The Loewe Foundation Craft Prize serves as a powerful reminder of handcraft’s ongoing cultural importance. Initiated in 2016, the global competition champions visionary approaches and technical mastery in contemporary making. The award honors the brand’s mid-nineteenth-century roots as a collaborative artisan workshop founded in Madrid, bridging the gap between high fashion and heritage techniques.
The 2026 iteration drew massive international interest, with upward of 5,100 entries spanning 133 different regions. A preliminary committee ultimately narrowed the field to thirty standout creators from nineteen nations. The resulting shortlist showcased a wide spectrum of material disciplines, ranging from traditional ceramics, metalwork, and glass to textiles, furniture design, and bookbinding. A prestigious panel of thought leaders across architecture, curation, and design gathered to determine the ultimate winner. Under the leadership of Loewe Foundation president Sheila Loewe, the 2026 jury included renowned architects like Wang Shu, Minsuk Cho, and Frida Escobedo; designers Patricia Urquiola and Naoto Fukasawa; acclaimed ceramicist Magdalene Odundo; museum professionals Olivier Gabet and Abraham Thomas; as well as Jack McCollough and Lazaro Hernandez, acting as creative directors for Loewe.

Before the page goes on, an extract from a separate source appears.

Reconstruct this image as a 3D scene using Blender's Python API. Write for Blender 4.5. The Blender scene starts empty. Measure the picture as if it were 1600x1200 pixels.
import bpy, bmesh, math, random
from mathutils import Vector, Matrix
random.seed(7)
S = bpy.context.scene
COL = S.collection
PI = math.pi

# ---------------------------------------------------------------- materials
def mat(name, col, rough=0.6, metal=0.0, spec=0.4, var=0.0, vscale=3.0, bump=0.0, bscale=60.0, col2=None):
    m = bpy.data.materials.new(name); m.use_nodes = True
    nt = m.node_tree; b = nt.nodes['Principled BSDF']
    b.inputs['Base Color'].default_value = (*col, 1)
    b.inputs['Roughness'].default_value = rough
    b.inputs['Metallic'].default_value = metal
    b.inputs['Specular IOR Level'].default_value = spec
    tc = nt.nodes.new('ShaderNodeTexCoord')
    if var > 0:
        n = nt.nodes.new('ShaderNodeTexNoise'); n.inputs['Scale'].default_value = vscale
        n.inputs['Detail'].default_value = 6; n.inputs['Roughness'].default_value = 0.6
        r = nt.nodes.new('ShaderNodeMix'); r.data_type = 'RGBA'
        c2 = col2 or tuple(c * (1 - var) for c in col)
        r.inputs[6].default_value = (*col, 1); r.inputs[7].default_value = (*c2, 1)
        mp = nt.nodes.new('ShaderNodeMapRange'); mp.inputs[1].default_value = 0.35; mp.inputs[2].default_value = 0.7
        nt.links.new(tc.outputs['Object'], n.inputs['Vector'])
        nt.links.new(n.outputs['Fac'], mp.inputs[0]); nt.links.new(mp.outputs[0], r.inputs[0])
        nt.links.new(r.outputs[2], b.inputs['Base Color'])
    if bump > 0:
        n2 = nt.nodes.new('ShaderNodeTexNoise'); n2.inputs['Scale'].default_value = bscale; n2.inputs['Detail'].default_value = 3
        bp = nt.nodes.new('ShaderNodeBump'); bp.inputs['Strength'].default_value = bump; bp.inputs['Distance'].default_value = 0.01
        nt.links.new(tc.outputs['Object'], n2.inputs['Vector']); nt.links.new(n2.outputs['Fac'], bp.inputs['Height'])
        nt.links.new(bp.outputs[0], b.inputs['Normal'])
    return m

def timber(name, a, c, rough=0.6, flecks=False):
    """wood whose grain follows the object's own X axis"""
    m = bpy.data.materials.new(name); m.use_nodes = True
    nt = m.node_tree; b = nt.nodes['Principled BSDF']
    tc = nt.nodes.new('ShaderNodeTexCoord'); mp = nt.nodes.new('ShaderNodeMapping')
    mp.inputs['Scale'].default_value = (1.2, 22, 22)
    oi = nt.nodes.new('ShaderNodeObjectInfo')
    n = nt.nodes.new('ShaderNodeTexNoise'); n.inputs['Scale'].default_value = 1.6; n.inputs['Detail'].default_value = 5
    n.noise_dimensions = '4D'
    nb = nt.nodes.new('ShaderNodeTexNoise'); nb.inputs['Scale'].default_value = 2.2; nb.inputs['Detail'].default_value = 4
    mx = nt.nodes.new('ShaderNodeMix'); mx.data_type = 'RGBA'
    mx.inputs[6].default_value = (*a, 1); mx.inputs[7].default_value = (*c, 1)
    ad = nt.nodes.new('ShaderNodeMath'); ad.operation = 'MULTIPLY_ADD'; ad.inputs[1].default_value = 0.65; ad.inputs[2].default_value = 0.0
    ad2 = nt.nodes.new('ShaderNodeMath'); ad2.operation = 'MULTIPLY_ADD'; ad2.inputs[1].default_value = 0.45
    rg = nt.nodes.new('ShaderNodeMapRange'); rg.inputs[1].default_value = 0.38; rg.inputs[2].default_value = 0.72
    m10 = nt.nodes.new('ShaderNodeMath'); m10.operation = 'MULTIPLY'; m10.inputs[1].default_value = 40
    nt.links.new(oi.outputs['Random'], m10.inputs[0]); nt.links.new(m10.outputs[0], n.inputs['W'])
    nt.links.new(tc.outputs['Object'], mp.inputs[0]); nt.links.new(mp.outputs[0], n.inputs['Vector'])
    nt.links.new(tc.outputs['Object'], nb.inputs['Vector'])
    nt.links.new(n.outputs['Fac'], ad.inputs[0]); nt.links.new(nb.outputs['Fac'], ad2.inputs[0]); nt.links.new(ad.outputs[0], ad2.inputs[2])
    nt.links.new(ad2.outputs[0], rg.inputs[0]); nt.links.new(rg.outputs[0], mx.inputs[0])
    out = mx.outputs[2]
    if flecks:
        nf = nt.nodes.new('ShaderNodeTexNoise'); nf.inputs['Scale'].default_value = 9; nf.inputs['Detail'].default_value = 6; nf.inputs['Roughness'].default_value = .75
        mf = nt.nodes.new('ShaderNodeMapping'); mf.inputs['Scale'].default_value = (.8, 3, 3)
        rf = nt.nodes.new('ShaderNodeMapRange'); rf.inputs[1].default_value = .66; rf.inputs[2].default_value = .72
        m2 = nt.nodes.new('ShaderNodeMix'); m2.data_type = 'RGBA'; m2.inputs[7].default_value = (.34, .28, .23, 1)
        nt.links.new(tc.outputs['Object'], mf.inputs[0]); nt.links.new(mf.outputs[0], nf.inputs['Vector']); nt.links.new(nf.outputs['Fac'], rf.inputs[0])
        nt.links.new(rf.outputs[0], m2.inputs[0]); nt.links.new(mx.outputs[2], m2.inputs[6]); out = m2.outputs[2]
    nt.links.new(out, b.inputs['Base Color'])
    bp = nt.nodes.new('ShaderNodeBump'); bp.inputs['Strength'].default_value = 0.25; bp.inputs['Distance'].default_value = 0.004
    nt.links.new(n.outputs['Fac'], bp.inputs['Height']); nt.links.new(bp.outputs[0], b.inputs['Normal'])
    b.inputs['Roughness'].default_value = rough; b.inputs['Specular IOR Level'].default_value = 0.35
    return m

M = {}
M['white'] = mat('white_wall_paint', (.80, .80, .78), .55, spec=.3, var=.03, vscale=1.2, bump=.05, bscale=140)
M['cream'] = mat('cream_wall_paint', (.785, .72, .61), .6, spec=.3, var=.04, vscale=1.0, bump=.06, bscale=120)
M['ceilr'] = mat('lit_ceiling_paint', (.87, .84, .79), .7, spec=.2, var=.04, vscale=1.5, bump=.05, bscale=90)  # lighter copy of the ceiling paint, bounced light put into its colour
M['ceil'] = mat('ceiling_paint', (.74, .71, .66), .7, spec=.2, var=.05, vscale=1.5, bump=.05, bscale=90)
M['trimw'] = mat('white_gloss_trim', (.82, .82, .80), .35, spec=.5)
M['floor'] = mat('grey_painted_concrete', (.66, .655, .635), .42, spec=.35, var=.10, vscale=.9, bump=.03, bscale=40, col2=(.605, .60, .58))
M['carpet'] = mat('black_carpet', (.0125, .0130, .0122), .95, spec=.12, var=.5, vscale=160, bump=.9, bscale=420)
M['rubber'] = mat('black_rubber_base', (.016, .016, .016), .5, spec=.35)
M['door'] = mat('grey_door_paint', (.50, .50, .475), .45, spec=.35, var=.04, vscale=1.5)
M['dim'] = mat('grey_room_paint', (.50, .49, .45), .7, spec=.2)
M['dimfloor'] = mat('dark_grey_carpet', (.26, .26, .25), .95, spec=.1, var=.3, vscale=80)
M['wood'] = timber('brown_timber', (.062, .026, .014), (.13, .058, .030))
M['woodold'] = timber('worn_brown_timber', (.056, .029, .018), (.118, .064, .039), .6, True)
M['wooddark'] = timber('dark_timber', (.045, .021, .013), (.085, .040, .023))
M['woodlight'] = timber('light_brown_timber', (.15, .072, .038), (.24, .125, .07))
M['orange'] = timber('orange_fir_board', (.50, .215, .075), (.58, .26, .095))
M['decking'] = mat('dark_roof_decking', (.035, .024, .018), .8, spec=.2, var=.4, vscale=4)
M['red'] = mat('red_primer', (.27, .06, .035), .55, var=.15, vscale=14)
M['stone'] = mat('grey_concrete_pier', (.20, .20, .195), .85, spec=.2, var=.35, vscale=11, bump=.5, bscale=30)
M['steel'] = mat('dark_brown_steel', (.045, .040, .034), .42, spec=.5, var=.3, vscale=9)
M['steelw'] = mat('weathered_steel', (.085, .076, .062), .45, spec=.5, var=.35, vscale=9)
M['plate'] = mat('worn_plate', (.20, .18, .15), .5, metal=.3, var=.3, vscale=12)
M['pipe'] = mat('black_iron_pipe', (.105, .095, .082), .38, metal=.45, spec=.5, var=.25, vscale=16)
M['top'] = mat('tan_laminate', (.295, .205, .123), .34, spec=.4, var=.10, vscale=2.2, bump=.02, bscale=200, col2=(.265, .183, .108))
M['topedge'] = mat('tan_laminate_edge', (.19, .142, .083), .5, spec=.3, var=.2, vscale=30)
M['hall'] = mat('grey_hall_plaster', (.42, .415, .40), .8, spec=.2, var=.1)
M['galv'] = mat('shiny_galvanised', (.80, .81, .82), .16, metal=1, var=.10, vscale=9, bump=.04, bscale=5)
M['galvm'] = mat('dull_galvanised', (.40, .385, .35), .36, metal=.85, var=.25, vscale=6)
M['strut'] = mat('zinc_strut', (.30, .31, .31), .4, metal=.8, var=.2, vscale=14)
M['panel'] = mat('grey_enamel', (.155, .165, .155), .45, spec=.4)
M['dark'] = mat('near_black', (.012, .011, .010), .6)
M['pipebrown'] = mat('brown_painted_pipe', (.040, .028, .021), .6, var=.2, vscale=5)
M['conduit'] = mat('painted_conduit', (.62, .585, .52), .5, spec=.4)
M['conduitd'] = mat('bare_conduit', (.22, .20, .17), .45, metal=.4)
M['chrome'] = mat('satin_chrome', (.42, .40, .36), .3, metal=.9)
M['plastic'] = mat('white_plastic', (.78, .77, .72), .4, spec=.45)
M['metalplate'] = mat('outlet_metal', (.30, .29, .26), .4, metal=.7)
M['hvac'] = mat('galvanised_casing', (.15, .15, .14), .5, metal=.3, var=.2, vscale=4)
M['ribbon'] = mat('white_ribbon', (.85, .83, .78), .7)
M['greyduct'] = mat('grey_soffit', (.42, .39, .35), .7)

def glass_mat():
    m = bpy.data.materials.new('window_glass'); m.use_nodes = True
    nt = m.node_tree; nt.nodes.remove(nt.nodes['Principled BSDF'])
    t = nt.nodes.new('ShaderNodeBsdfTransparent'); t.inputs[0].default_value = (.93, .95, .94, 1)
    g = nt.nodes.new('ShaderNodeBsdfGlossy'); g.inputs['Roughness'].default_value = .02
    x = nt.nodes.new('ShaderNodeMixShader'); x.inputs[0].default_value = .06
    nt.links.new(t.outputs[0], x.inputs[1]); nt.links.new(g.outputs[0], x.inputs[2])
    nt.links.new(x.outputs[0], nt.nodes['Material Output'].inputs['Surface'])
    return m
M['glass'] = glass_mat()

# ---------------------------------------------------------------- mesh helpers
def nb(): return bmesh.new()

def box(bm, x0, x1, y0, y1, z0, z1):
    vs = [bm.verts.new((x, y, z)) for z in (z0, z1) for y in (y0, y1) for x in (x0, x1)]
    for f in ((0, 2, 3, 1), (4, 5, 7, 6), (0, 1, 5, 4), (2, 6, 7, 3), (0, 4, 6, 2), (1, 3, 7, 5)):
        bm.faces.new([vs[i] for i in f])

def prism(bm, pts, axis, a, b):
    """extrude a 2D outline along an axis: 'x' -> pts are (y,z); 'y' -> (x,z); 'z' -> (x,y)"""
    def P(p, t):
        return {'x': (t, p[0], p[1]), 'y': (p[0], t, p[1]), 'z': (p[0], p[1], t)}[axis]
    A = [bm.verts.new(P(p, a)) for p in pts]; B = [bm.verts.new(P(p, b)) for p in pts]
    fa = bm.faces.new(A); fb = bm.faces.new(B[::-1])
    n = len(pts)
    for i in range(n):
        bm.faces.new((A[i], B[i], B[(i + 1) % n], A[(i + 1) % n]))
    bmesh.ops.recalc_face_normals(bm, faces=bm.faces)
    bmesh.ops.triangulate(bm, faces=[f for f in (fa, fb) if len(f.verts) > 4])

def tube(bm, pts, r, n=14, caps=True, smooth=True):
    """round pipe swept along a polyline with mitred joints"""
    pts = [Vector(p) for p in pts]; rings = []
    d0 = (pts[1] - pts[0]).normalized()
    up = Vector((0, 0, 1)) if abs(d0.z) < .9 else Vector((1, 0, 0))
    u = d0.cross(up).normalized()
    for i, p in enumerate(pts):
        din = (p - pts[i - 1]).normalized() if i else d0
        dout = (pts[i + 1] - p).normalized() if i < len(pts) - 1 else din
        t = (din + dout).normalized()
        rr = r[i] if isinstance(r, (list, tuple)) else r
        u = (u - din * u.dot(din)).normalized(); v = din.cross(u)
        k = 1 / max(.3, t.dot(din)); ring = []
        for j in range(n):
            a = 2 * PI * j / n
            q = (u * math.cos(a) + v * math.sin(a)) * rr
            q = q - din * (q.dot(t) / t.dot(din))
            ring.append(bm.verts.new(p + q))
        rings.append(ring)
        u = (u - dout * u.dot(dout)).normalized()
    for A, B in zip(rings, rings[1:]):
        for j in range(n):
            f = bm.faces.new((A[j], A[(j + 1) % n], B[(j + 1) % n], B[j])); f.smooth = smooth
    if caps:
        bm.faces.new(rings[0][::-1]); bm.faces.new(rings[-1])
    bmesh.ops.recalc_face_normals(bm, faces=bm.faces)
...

Emerging from the group of finalists, South Korean ceramist Jongjin Park captured the grand prize of €50,000. Park secured the award for his 2025 sculptural creation, Strata of Illusion. Resembling a chair, the artwork plays with the boundary between structural integrity and physical breakdown. Park built the piece by stacking thousands of individual paper pages, each treated with a tinted porcelain wash, into a solid, blocklike shape. As the piece is fired, the paper combusts completely, allowing extreme heat and gravitational pull to warp and melt the remaining ceramic skeleton into its ultimate, drooping silhouette.
Beyond the main prize, the judging panel awarded a pair of special mentions, each carrying a €5,000 grant. Frafra Tapestry (2024) is a joint project between Spanish designer Álvaro Catalán de Ocón and the Ghanaian artisans of the Baba Tree Master Weavers. Conceived in Madrid and meticulously crafted in Ghana from natural and dyed elephant grass using ancestral basketry techniques, the tapestry translates aerial photography of a historic Gurunsi settlement into a massive woven topography.
The second special mention honored Italian jeweler Graziano Visintin for his 2025 work, Collier. The entry consists of two delicate necklaces formed from miniature gold cubes. Visintin embellished these geometric links with niello, an ancient metalworking technique. The committee praised his masterful, almost painterly application of this process from antiquity to achieve a distinctly modern, elegant aesthetic that resembles an endless string of tiny canvases.
Once again, the 2026 iteration of the competition frames artisanal making as a dynamic, evolving dialogue. The chosen works reflect a fascinating interplay between order and disruption, where age-old customs are boldly reimagined for the present day. Audiences can view the complete lineup of thirty finalist pieces at the National Gallery Singapore, where the official exhibition runs from May 13 through June 14, 2026.